旅路(ON A JOURNEY)

風に吹かれて此処彼処。
好奇心の赴く儘、
気の向く儘。
男はやとよ、
何処へ行く。

陽だまりの老人

2008年07月17日 00時15分35秒 | Weblog


筆者紹介では「1924年東京生まれ。常に現実の問題と向き合い、文学・思想・政治・思想・宗教など広範な批評活動を展開した思想界の巨人。」と記されている。おん歳83~4の老人が「真贋」という著作をものにしている。

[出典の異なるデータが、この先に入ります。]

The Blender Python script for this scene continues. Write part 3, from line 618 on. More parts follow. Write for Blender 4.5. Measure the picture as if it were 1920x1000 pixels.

「誰もが生死をかけて自分の人生を生きている。当たり前のようで、誰も当たり前には思っていないのかもしれない。」「今の世の中は、あまりにも常識的な「問い」と「答え」にあふれ、実は本当に考えるべきことを考えずに、考えなくてもいいことを考えているのではないか。滑稽ですらある。」というキレの悪いまえがきの後から日本の文化批評が始まる。

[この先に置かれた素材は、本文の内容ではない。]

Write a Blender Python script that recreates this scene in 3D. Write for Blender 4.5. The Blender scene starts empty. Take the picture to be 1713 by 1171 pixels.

「才能とコンプレックス」では三島由紀夫を論じている。国語の教科書にでも採用されそうな枯れた評論である。ほかに「善悪二元論の限界」「批評眼」「本物と贋物」「生き方は顔に出る」「今の見方、未来の見方」という項目を構えて含んで言い聞かせるような説法が続く。口調がまるで今はやりの人生相談調であるのが情けない。この種の著作は暇な時に読むに限る。老人の名を吉本隆明という。